IRs are expensive to build. Hotel rooms are upwards of €400,000 per room, depending on quality and land; also, construction costs in Europe are high. You are unlikely to get much change from €1 billion building one today.

It is true that the casino might make up only about 5% of the total floor area in the IR, but the casino is the economic engine that provides the return on investment. Without the casino, none of today’s integrated resorts could survive.

The revenue from gaming in the resorts on the Las Vegas Strip is less than 40% of total revenue. However, and this is important, it makes up in some cases more than 70% of the EBITDA. The cost of building and fitting out the casino is, compared to the hotel and related activities, relatively inexpensive, meaning that the return on investment for the casino is disproportionately larger than for the other facilities.

The showroom and meeting space rarely make anything like a reasonable return. It’s no accident that most major exhibition and conference facilities in Europe are owned by state or municipal governments. They are not commercial enterprises; governments invest in them because they drive visitation to the host city and augment the local economy.

But MICE (meeting, incentive, conference, and exhibition) space is important for an IR. While leisure tourism peaks at weekends and during the holiday season, the conference and exhibitions business neatly fills the rooms and creates demand for the other amenities during the week and the off-peak season.

In an IR, the casino effectively “subsidises” the other amenities, but the operator needs those other amenities to drive demand and those other amenities cost a considerable amount of money. IRs do not and cannot survive depending only on the guests staying in the IR. They need other sources of revenue.

An IR may have 1,000 rooms or more, which could mean an average of 1,750 people staying at the resort on any one night if each room is occupied (an average occupancy of 1.75 people per room). Let’s be generous and say that the year-round occupancy for the resort is 80%, the operator needs vastly more than 1,400 people per day to make a return. So where do these other people come from? Hopefully, they fill additional room inventory at nearby hotels and resorts and are customers from the local population.

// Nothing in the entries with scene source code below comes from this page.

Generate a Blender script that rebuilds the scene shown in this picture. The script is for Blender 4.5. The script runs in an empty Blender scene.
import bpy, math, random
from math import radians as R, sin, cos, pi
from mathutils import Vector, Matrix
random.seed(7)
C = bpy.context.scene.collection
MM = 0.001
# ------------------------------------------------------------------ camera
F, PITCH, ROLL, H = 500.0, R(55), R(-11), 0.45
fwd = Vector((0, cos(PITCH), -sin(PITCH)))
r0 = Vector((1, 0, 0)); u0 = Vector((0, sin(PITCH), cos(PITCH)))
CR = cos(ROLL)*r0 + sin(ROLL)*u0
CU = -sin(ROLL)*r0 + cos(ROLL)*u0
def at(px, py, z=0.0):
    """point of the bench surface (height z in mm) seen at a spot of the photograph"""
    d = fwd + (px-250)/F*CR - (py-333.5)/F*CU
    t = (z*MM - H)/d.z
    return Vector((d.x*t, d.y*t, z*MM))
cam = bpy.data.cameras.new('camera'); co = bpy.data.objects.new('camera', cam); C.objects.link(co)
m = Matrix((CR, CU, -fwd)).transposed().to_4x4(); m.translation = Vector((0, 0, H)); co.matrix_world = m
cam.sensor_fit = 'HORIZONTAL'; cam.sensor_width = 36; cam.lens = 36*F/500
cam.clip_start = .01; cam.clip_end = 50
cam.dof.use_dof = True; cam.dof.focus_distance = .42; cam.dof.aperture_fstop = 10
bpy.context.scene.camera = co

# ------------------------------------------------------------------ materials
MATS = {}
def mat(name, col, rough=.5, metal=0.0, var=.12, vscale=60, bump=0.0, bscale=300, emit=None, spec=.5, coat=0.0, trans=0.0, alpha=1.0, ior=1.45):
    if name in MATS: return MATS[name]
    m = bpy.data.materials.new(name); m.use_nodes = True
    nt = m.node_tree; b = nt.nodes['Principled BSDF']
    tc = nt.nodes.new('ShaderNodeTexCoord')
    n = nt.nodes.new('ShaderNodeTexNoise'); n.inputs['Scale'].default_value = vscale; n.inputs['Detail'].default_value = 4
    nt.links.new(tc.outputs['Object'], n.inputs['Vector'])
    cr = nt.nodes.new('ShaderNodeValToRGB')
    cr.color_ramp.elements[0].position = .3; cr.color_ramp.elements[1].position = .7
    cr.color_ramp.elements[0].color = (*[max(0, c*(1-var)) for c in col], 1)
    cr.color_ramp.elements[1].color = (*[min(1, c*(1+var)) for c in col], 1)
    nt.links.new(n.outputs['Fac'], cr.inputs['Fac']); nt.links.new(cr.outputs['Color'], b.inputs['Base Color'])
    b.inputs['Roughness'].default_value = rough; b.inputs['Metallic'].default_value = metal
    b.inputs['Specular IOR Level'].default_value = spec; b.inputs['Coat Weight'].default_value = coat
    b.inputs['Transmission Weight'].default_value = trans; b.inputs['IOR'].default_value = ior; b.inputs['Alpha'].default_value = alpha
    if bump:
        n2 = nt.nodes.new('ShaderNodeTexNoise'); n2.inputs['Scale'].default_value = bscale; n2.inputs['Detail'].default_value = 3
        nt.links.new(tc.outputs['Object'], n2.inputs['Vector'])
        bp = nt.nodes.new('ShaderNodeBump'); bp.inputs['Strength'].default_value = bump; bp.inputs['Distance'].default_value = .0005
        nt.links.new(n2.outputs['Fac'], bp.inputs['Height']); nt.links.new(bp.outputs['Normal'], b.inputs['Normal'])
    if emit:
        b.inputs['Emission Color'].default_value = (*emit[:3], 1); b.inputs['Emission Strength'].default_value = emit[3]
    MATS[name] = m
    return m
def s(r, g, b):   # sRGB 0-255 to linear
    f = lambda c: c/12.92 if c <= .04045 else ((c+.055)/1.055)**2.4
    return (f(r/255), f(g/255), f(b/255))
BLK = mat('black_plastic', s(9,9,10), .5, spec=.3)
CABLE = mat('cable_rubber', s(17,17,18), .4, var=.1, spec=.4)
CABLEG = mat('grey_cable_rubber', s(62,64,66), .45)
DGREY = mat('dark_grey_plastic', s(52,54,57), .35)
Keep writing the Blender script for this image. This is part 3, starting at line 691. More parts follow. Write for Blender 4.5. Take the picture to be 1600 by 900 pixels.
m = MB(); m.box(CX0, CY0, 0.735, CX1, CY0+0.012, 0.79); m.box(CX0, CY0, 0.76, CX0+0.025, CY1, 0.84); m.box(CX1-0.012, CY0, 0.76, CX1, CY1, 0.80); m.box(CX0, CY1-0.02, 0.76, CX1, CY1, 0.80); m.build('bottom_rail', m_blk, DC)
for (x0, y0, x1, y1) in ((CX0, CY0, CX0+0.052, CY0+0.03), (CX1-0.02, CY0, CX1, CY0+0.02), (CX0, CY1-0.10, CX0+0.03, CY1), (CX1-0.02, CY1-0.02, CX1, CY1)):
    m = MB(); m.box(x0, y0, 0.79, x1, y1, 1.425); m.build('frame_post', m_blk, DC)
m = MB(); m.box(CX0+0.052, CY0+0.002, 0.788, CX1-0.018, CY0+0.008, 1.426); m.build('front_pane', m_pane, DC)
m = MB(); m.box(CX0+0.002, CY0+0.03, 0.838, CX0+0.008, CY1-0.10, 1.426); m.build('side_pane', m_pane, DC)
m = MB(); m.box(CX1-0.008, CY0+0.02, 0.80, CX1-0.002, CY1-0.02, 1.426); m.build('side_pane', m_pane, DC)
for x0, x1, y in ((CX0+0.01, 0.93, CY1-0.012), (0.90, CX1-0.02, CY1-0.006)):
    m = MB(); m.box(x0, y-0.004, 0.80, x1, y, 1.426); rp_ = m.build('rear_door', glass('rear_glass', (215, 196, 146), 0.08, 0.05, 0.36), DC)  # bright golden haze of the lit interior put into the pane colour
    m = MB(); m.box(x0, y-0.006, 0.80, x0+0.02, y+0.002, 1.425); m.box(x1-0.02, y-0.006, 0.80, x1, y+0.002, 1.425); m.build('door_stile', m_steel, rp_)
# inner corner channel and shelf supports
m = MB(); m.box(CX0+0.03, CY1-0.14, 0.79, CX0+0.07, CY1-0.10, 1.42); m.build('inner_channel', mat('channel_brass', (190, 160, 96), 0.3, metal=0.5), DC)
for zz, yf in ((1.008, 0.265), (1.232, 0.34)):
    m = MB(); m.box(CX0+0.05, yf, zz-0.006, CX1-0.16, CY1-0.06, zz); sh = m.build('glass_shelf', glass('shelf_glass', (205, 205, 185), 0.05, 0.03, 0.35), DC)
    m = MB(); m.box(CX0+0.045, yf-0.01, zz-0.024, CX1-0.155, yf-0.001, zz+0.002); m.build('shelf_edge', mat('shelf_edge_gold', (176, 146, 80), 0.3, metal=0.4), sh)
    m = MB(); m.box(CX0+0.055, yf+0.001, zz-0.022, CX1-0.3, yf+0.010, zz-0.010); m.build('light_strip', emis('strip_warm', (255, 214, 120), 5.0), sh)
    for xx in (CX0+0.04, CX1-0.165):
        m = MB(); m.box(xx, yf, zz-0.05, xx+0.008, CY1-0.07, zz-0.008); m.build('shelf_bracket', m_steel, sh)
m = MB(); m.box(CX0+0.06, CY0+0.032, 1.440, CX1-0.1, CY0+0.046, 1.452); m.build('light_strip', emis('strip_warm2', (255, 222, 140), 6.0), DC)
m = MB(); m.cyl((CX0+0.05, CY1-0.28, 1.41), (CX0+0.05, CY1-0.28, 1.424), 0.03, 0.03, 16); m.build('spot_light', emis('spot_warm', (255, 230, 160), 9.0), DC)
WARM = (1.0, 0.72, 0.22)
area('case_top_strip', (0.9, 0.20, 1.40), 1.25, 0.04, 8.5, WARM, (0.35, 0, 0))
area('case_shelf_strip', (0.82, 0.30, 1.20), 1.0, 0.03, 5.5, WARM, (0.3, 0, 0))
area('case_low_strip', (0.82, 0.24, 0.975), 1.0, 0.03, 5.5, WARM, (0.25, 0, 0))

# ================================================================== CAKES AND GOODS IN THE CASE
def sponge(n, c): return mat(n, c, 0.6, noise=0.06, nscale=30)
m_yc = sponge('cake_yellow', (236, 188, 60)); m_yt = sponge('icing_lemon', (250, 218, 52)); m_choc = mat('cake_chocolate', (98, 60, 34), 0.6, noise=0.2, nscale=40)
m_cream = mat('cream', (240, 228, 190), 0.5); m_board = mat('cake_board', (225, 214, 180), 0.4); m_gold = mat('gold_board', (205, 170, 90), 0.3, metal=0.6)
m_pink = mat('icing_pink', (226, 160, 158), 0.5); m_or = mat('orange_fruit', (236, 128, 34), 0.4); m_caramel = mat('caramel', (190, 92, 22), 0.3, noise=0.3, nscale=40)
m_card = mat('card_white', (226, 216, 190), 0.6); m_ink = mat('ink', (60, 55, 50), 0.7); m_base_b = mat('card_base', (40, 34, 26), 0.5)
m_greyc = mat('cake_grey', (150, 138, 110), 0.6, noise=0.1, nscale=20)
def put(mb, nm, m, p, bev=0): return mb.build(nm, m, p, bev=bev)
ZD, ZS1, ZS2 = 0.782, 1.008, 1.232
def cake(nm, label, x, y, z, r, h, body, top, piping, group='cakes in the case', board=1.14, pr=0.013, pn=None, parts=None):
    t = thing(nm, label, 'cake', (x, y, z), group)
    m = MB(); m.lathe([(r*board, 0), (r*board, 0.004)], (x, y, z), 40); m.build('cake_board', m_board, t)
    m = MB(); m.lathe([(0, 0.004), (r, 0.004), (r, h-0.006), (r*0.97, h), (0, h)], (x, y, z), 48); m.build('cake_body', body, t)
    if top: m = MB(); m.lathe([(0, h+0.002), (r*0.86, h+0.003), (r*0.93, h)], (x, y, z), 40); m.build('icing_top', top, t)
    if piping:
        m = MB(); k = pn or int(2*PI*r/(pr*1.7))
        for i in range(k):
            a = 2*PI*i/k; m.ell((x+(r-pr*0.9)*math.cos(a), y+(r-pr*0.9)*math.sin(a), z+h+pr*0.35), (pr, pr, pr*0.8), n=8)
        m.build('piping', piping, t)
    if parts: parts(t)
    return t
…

When Steve Wynn opened the Mirage, the first, modern-day, integrated resort, in 1989 at a cost of $630 million, Las Vegas was already attracting over 20 million tourists a year and had significant room inventory on and around the Strip. His task was to lure those people staying elsewhere into his new resort to spend their money, which he did by building a volcano outside that erupted every 15 minutes. Once outside having seen the eruption, the tourists flocked inside to see what other delights might be in store. Over the next decade, ten more megaresorts were built on the Strip.

Singapore and Macau have successfully introduced IRs and you could argue that they do not have particularly large local populations, but both enjoy supra-regional monopolies on casino gambling, especially Macau. Macau sits across the water from Hong Kong, while Guangdong province, the closest Chinese province with a population of over 110 million, is located less than 70 miles away. Sands Macau opened in 2004 and was not an integrated resort. It did not need all the other facilities; there was sufficient demand without them. The original cost was $240 million and the payback was measured in months, not years. Even today, it has less than 300 rooms.

Today, because of government policy and increasing competition, the resorts in Macau need all of the usual additional amenities that you would find in Las Vegas or Singapore to attract customers to play. Similar to Las Vegas, Macau has a critical mass of IRs and is becoming a destination in its own right.

The closest legal casino to the Genting’s Resort World and Marina Bay Sands in Singapore is in Kuala Lumpur and there is only one; if you want to gamble in that entire region, you have only three casinos to choose from. Asia has a population with a very high propensity to gamble and given that in the region around Singapore there are only three casinos, it is no wonder they are tremendously successful.

I believe three things make for a successful IR: a resort with the scope of activities and scale to attract visitors from far and wide; a location with sufficient existing hotel rooms where gamblers can stay; and a reasonably large local population who will gamble in the casino, but do not require all of the other expensive bells and whistles that you will find in an IR.